A cheap / free option – why not just use empty jars?

• Get, carry and use reusable cutlery or a spork. I have a tiny pouch with my steel cutlery. It takes up hardly any space in my bag and means I am always prepared.

• Get, carry and use beeswax wraps.

At home, in the kitchen:

• Ditch the cling film (when you’ve finished the roll!) and switch to beeswax wraps, reusable containers, greaseproof paper or tin foil (tin foil, if disposed of properly, can be recycled much more effectively and for longer than plastic).

• Use a milkman. Tetrapaks and plastic milk containers are largely unrecycleable. Modern ‘milkman’ deliveries include dairy free options, as well as juices, fresh produce and even bakery products.

• Buy condiments in glass jars – not only are glass jars much more efficiently recycleable, but you can also get the last bits out of them, unlike plastic squeezy bottles. Then you can use them for food storage, too.

• Use loose tea. Teabags have plastic in them. You don’t want to drink microplastics, trust me.

• Ditch the plastic-wrapped snacks – reach for fresh fruit and veg instead, or make your own snack bars (they taste great and you know you’re not filling your body with nasty preservatives).

In the cleaning cupboard:

• Buy laundry powder in a cardboard box, rather than liquid in a plastic bottle.  Or even better, why not try soap nuts?

• Use bars of soap around the house, rather than liquid soap in plastic bottles.  To avoid gunky soap, use a soap dish that raises the soap bar up, so it can dry out between being used.

• If the thought of making your own cleaning products using vinegar, baking powder and lemon is in the ‘too hard basket’, there are other great options… Splosh in the UK is one I recently found. Hop on the internet and discover what’s out there…

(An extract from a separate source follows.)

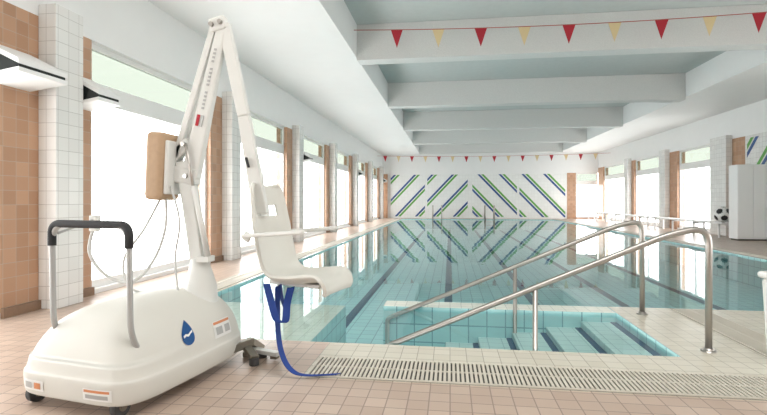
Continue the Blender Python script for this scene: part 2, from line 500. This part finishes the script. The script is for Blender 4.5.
# outriggers
bm=bmesh.new()
for x in (-.34,.34):
    b=W(x+.02,.62,.11); c2=W(x+.06,.70,.035)
    bar(bm,W(x,.2,.13),b,.05,.06,mi=0,side=Lx)
    bar(bm,b,c2,.05,.05,mi=0,side=Lx)
    bar(bm,W(x+.0,.56,.10),W(x+.16,.45,.05),.07,.03,mi=0,side=Ly)
    bar(bm,W(x-.03,.60,.02),W(x+.14,.62,.02),.07,.04,mi=0,side=Ly)
    for xx,yy in ((.12,.61),(.16,.44)):
        c=W(x+xx,yy,.03); sweep(bm,[c-Vector((0,0,.0295)),c+Vector((0,0,.02))],.035,16,1)
finish(bm); obj('stabiliser_legs',bm,[M_bracket,M_rubber],lift,bevel=.005)
bm=bmesh.new(); 
bar(bm,W(.36,.62,.05),W(.62,.58,.05),.06,.03,side=Ly); finish(bm); obj('deck_plate',bm,[M_metalw],lift,bevel=.004)
bm=bmesh.new(); bar(bm,W(.36,.62,.0),W(.36,.62,.035),.05,.05,side=Ly); bar(bm,W(.58,.59,.012),W(.58,.59,.035),.05,.05,side=Ly); finish(bm); obj('deck_plate_feet',bm,[M_bracket],lift)
# push handle
bm=bmesh.new()
hl,hr,hy=-.285,.30,-.47
path=fillet([W(hl,hy+.08,.30),W(hl,hy,.45),W(hl,hy-.01,1.06),W(hr,hy-.01,1.06),W(hr,hy,.45),W(hr,hy+.08,.30)],.12,8)
sweep(bm,path,.0165,14,0); obj('push_handle',bm,[M_grey],lift)
bm=bmesh.new()
sweep(bm,fillet([W(hl,hy-.01,.93),W(hl,hy-.01,1.06),W(hr,hy-.01,1.06),W(hr,hy-.01,.93)],.12,8),.023,16,0)
obj('foam_grip',bm,[M_black],lift)
# mast
V=Vector
Yc=3.25
bm=bmesh.new()
sweep(bm,[(-1.78,Yc,.45),(-1.78,Yc,.58),(-1.785,Yc,.66),(-1.79,Yc,.74),(-1.795,Yc,.78)],[.12,.11,.09,.068,.06],24,0)
obj('mast_socket',bm,[M_metalw],lift)
bm=bmesh.new()
bar(bm,(-1.79,Yc,.74),(-1.90,Yc,1.48),.09,.10,.09,.11)
finish(bm); obj('mast',bm,[M_metalw],lift,bevel=.012)
bm=bmesh.new()
sweep(bm,[(-1.70,Yc-.05,.80),(-1.80,Yc-.065,1.30)],.020,14,0)
sweep(bm,[(-1.80,Yc-.065,1.28),(-1.86,Yc-.065,1.60)],.011,10,1)
bar(bm,(-1.69,Yc-.02,.78),(-1.78,Yc-.02,.78),.10,.04,mi=0)
finish(bm); obj('actuator',bm,[M_metalw,M_steel],lift)
bm=bmesh.new()
bar(bm,(-1.86,Yc,1.36),(-1.615,Yc,2.42),.075,.13,.06,.075)
finish(bm); obj('boom',bm,[M_metalw],lift,bevel=.012)
bm=bmesh.new()
bar(bm,(-2.00,Yc-.01,1.40),(-1.675,Yc-.01,2.44),.04,.045)
bar(bm,(-2.00,Yc+.05,1.40),(-1.675,Yc+.05,2.44),.015,.045)
finish(bm); obj('parallel_link',bm,[M_metalw],lift,bevel=.006)
bm=bmesh.new()
bar(bm,(-1.70,Yc,2.44),(-1.58,Yc,2.47),.085,.10)
bar(bm,(-2.04,Yc,1.40),(-1.80,Yc,1.36),.10,.12)
bar(bm,(-2.05,Yc,1.46),(-1.86,Yc,1.62),.06,.09)
finish(bm); obj('pivot_brackets',bm,[M_metalw],lift,bevel=.015)
bm=bmesh.new()
for x,z in ((-1.675,2.445),(-1.61,2.46),(-2.0,1.40),(-1.87,1.37),(-1.89,1.60)):
    sweep(bm,[(x,Yc-.065,z),(x,Yc+.065,z)],.016,14)
obj('pivot_bolts',bm,[M_steel],lift)
def boomplate(name,t0,t1,w,mat,o=0):
    bm=bmesh.new(); a=V((-1.86,0,1.36)); b=V((-1.615,0,2.42)); d=(b-a).normalized(); u=V((-d.z,0,d.x))
    y=Yc-.0395
    bar(bm,V((0,y,0))+a.lerp(b,t0)+u*o,V((0,y,0))+a.lerp(b,t1)+u*o,.004,w); finish(bm); obj(name,bm,[mat],lift)
boomplate('boom_label_red',.345,.42,.022,M_red,.018)
boomplate('boom_label_dark',.345,.42,.02,M_grey,-.012)
for i in range(16):
    if i in (5,11): continue
    boomplate('boom_letter_%d'%i,.46+i*.026,.474+i*.026,.018,M_grey)
# hanger arm
bm=bmesh.new()
bar(bm,(-1.60,Yc,2.46),(-1.46,Yc+.02,1.80),.06,.085,.06,.085)
bar(bm,(-1.46,Yc+.02,1.80),(-1.345,Yc+.05,1.10),.06,.085,.06,.11)
finish(bm); obj('hanger_arm',bm,[M_metalw],lift,bevel=.01)
bm=bmesh.new(); 
bar(bm,(-1.43,Yc-.018,1.50),(-1.41,Yc-.018,1.43),.02,.012,mi=0); finish(bm)
obj('hanger_bolt',bm,[M_black],lift)
# tan battery cover
bm=bmesh.new()
bar(bm,(-2.065,Yc-.03,1.20),(-2.04,Yc-.03,1.68),.26,.13,.26,.14)
finish(bm); obj('battery_cover',bm,[M_tan],lift,bevel=.035,seg=4)
bm=bmesh.new(); bar(bm,(-1.98,Yc-.03,1.24),(-1.965,Yc-.03,1.62),.20,.03); finish(bm); obj('battery_box',bm,[M_metalw],lift,bevel=.01)
# cables
bm=bmesh.new()
def cat(pts,s=8):
    pts=[V(p) for p in pts]; q=[pts[0]]+pts+[pts[-1]]; o=[]
    for i in range(1,len(q)-2):
        for k in range(s):
            t=k/s; p0,p1,p2,p3=q[i-1:i+3]
            o.append(.5*((2*p1)+(-p0+p2)*t+(2*p0-5*p1+4*p2-p3)*t*t+(-p0+3*p1-3*p2+p3)*t**3))
    o.append(pts[-1]); return o
sweep(bm,cat([(-2.34,2.9,1.04),(-2.38,2.9,.85),(-2.33,3.0,.68),(-2.16,3.03,.64),(-2.05,3.1,.78),(-2.0,3.16,1.0),(-2.02,3.2,1.24)]),.011,8)
sweep(bm,cat([(-2.02,3.16,1.24),(-2.12,3.1,1.0),(-2.2,3.0,.8),(-2.14,2.96,.62),(-2.0,3.0,.56)]),.009,8)
sweep(bm,cat([(-1.96,3.16,1.30),(-1.88,3.14,1.05),(-1.90,3.12,.8),(-1.88,3.12,.56)]),.008,8)
M_cable=plain('cable_grey',(.60,.60,.58),.5)
obj('cables',bm,[M_cable],lift)
bm=bmesh.new(); bar(bm,(-2.34,2.9,.99),(-2.34,2.9,1.10),.045,.06); finish(bm); obj('hand_control',bm,[M_metalw],lift,bevel=.01)
bm=bmesh.new(); sweep(bm,[W(-.285,-.46,1.0)+V((0,.02,0)),(-2.34,2.9,1.07)],.008,8); obj('control_hook',bm,[M_grey],lift)
# seat
F=V((.975,-.22,0)).normalized(); Wd=V((.22,.975,0)).normalized(); SC=V((-1.225,3.36,.625))
def SP(f,w,z): return SC+F*f+Wd*w+V((0,0,z))
pr2=cat([(-.17,0,.68),(-.15,0,.60),(-.12,0,.42),(-.085,0,.24),(-.04,0,.09),(.04,0,.015),(.16,0,0),(.30,0,.015),(.40,0,.02),(.45,0,-.02),(.455,0,-.06)],5)
bm=bmesh.new(); G=[]; nv=17
for i,p in enumerate(pr2):
    t=i/(len(pr2)-1)
    hw=.15+.08*min(1,t/.22)**.6 if t<.22 else .23
    if t>.85: hw=.23-.03*(t-.85)/.15
    tan=(pr2[min(i+1,len(pr2)-1)]-pr2[max(i-1,0)]).normalized(); nrm=V((tan.z*-1,0,tan.x))
    row=[]
    for k in range(nv):
        v=-1+2*k/(nv-1); lift_=.055*abs(v)**4*(1 if t<.8 else max(0,1-(t-.8)/.2))
        q=p+V((abs(nrm.x),0,abs(nrm.z)))*lift_
        row.append(bm.verts.new(SP(q.x,v*hw,q.z)))
    G.append(row)
for i in range(len(G)-1):
    for k in range(nv-1):
        t=i/len(G)
        if .12<t<.16 and (3<=k<=12): continue
        bm.faces.new((G[i][k],G[i][k+1],G[i+1][k+1],G[i+1][k])).smooth=True
finish(bm)
o=obj('seat_shell',bm,[M_plast],lift); md=o.modifiers.new('s','SOLIDIFY'); md.thickness=.025; md.offset=0
md=o.modifiers.new('b','BEVEL'); md.width=.006; md.segments=2; md.limit_method='ANGLE'
bm=bmesh.new()
for s in (-1,1):
    bar(bm,SP(-.14,s*.25,.325),SP(.34,s*.25,.365),.055,.03,.045,.03,side=Wd)
    bar(bm,SP(-.13,s*.235,.29),SP(-.10,s*.235,.35),.03,.06,side=Wd)
finish(bm); obj('armrests',bm,[M_metalw],lift,bevel=.012,seg=3)
bm=bmesh.new()
bar(bm,SP(-.16,0,.62),SP(-.13,0,.25),.12,.04,side=Wd)
bar(bm,SP(-.13,0,.25),SP(-.03,0,.02),.12,.04,side=Wd)
bar(bm,SP(-.04,0,-.01),SP(.36,0,-.025),.16,.03,side=Wd)
finish(bm); obj('seat_frame',bm,[M_metalw],lift,bevel=.008)
# straps
bm=bmesh.new()
def strapw(pts,side=Wd,w=.05):
    pts=cat(pts); prev=None
    for i,p in enumerate(pts):
        a=p-side*w/2; b=p+side*w/2; cur=(bm.verts.new(a),bm.verts.new(b))
        if prev: bm.faces.new((prev[0],prev[1],cur[1],cur[0]))
        prev=cur
strapw([SP(.02,-.2,.0),SP(.05,-.2,-.1),SP(.10,-.2,-.24),SP(.16,-.19,-.25),SP(.17,-.18,-.13),SP(.20,-.18,-.02)],F.lerp(Wd,.3).normalized())
strapw([SP(.08,-.16,-.02),SP(.08,-.16,-.16),SP(.09,-.17,-.32),SP(.13,-.19,-.46),SP(.20,-.2,-.56),SP(.30,-.18,-.602),SP(.50,-.06,-.61)],V((.6,.8,0)).normalized(),.04)
strapw([SP(.06,-.1,-.02),SP(.08,-.1,-.13),SP(.13,-.12,-.17),SP(.17,-.1,-.03)],Wd,.04)
o=obj('leg_straps',bm,[M_bstrap],lift); md=o.modifiers.new('s','SOLIDIFY'); md.thickness=.004

# ---------------------------------------------------------------- lighting
w=bpy.data.worlds.new('World'); S.world=w; w.use_nodes=True
bg=w.node_tree.nodes['Background']; bg.inputs[0].default_value=(.99,.995,.99,1); bg.inputs[1].default_value=6.8
for i,(ax,f,a,z,la,lz,o) in enumerate(portals):
    ld=bpy.data.lights.new('window_portal','AREA'); ld.shape='RECTANGLE'; ld.size=la; ld.size_y=lz
    ld.cycles.is_portal=True
    lo=bpy.data.objects.new('window_portal',ld); S.collection.objects.link(lo)
    if ax=='x':
        lo.location=(f,a,z); d=V((-o,0,0))
    else:
        lo.location=(a,f,z); d=V((0,-o,0))
    lo.rotation_euler=d.to_track_quat('-Z','Z').to_euler()
def area(name,loc,sx,sy,e,rot=(0,0,0)):
    ld=bpy.data.lights.new(name,'AREA'); ld.shape='RECTANGLE'; ld.size=sx; ld.size_y=sy; ld.energy=e; ld.color=(1,.98,.95)
    lo=bpy.data.objects.new(name,ld); lo.location=loc; lo.rotation_euler=rot; S.collection.objects.link(lo)
area('fill_light',(1,2.0,4.8),4,1.2,130)  # added fill lamp to brighten the room, no fixture modelled

# camera
cd=bpy.data.cameras.new('camera'); co=bpy.data.objects.new('camera',cd); S.collection.objects.link(co)
co.location=(0,0,1.2); co.rotation_euler=(math.radians(90),0,math.radians(7.89))
cd.sensor_width=36; cd.lens=36*480/767; cd.shift_y=-7.5/767; cd.clip_start=.05; cd.clip_end=200
S.camera=co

• Many natural / organic / bulk food shops sell cleaning products / laundry liquid / shampoo / conditioner / shower gel, so you can refill your cleaning bottles from a bulk container and pay for the amount you refill.

In the bathroom:

Bamboo toothbrushes can be composted after use (depending on what the bristles are made from, you may need to snap the head of the toothbrush before composting the handle).

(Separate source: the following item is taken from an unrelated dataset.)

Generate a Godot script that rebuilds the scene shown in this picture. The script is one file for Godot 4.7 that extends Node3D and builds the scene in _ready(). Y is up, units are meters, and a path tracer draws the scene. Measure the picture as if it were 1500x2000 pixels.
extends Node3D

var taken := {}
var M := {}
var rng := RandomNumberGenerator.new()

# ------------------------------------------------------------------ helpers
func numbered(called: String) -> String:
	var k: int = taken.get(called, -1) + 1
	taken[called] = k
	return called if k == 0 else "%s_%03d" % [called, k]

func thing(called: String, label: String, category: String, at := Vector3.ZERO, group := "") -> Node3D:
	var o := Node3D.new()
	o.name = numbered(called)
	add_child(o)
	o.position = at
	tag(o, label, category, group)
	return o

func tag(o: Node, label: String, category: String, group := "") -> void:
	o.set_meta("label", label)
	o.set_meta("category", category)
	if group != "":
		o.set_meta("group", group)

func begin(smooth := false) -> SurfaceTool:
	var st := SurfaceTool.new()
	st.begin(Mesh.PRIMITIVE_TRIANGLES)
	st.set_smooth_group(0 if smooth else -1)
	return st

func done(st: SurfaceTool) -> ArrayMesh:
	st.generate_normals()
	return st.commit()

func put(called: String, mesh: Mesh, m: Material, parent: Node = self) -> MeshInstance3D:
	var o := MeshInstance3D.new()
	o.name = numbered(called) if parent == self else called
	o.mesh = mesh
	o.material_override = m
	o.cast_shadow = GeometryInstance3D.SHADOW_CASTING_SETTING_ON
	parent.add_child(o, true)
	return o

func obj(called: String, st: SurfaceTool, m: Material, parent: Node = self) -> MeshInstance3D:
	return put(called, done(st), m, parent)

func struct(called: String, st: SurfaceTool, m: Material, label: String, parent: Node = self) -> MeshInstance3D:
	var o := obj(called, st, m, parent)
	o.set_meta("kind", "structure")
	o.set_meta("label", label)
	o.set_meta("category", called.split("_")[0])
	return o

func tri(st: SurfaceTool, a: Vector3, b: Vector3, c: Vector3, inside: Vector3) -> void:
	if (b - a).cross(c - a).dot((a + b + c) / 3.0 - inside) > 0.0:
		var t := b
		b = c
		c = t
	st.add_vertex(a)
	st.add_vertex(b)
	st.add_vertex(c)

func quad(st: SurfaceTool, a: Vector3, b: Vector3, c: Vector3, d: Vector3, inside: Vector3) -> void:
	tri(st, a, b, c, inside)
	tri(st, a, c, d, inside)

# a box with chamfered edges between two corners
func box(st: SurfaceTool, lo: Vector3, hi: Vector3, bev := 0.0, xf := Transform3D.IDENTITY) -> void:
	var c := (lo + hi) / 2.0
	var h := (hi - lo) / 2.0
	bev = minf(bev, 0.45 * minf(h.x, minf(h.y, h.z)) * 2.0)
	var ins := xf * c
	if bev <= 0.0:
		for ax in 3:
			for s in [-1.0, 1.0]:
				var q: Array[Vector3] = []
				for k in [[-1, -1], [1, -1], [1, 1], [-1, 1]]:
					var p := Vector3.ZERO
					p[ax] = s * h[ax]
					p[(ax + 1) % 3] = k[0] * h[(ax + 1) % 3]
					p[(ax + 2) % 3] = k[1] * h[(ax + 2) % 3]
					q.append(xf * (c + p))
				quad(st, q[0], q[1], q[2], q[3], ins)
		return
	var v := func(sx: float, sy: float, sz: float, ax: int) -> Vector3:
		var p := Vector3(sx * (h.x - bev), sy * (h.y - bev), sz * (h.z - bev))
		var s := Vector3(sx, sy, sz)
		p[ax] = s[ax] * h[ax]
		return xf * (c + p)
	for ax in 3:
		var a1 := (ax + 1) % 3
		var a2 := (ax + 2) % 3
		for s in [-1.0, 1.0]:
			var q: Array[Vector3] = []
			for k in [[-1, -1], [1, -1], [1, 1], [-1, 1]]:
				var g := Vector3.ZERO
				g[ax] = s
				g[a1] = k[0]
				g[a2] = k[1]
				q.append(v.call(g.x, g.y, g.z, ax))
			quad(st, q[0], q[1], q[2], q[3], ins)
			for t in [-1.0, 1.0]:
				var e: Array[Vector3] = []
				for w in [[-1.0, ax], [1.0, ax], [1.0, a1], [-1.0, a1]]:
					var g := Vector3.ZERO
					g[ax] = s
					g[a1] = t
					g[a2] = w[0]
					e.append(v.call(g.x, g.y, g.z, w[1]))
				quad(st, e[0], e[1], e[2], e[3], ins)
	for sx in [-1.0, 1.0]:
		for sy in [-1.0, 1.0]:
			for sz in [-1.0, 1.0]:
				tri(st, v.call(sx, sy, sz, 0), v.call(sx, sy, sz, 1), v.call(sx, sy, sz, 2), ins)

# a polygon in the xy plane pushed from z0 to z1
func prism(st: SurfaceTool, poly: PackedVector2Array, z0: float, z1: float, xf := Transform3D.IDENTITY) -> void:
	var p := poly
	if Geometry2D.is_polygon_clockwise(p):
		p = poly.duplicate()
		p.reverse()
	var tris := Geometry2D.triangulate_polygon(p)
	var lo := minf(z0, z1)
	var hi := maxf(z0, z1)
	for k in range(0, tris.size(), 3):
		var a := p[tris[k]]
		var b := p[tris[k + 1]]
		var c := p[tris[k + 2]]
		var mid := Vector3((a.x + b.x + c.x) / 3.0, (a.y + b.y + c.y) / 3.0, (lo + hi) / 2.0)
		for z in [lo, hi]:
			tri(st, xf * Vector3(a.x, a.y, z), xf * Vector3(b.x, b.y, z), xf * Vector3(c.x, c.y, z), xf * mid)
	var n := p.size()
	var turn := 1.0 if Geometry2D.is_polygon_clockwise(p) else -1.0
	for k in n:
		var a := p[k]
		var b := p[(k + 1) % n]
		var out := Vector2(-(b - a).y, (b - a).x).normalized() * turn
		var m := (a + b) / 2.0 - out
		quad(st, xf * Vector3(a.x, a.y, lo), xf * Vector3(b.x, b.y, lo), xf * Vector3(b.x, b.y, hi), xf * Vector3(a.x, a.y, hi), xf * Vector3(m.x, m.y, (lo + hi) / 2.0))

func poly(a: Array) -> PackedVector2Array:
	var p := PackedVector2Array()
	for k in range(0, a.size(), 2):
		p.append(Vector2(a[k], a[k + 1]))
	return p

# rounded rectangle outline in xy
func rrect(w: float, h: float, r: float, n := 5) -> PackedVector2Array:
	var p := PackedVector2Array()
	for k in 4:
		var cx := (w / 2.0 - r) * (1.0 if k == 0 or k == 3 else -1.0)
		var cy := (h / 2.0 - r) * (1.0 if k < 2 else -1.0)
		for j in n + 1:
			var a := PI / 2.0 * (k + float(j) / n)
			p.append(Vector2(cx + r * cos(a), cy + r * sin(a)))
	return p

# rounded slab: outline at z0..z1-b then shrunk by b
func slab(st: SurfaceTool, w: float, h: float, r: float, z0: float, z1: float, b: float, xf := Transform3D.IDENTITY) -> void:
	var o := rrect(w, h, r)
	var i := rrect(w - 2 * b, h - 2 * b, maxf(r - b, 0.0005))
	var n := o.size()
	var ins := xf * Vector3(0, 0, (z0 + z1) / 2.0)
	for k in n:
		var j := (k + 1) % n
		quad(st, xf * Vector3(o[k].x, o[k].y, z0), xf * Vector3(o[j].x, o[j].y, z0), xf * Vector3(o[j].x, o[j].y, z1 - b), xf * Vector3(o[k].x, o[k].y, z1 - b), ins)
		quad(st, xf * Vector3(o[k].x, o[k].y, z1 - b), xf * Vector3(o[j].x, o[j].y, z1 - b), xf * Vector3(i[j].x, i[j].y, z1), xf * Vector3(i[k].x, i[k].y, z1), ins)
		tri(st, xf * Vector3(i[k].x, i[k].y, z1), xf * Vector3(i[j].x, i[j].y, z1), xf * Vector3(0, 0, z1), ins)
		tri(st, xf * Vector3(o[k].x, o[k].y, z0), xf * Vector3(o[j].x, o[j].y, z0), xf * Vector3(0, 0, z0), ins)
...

• Bring back the bars… use bars of soap instead of shower gel, shampoo and conditioner bars instead of bottles of the stuff!

• Use Metal razors with easily replaceable metal razorblades. Why not make the change next time you need to buy new blades?

Menstrual cups are easy to use (watch some YouTube videos, see for yourself) and will save you a fortune on pads and tampons.

Responsibly packaged toilet paper, like ‘Who gives a crap?’. Plastic-free wrapping, money saving and good comedy packaging, what’s not to like? Order online.

Supermarket shopping:

• Buy unpackaged fruit and vegetables, try a local greengrocer. If you are in the supermarket and don’t have your own produce bags, use the paper mushroom bags instead of the plastic bags provided.

Use your own reusable produce bags and dispeners / bulk bins wherever possible. Again, if you don’t have your own produce bags, use the paper mushroom bags.

• Buy boxed or paper bagged items rather than plastic wrapped food; bread, rice, cous cous, pasta and lots of other staples are available in boxes or bags or bulk bins and dispensers.

Use a cardboard box if you forget your reusable shopping bags or don’t bring enough.

For the children:

Wooden toys last longer than their plastic counterparts and hold their value, in case you want to resell them.

Wooden colouring pencils, not plastic felt tips (they dry out when left uncapped anyway!).

Most of all, don’t berate yourself too much if you don’t manage all of these, all the time. Congratulate yourself for what you are doing and continue to strive to do more. If you are still reading this, chances are you are already a pretty fantastic human, so give yourself a big old superhero pat on the back and keep spreading the love (please do feel free to share this page and include a credit link to www.treadlighter.org too!).

I have not included lists of specific items to buy and where to buy them, because you might be reading from any corner of Earth. You might like to buy or make yourself brilliant tools to help you avoid single-use plastic. Remember,  if you use online shopping, see if you can request plastic-free postage and packaging!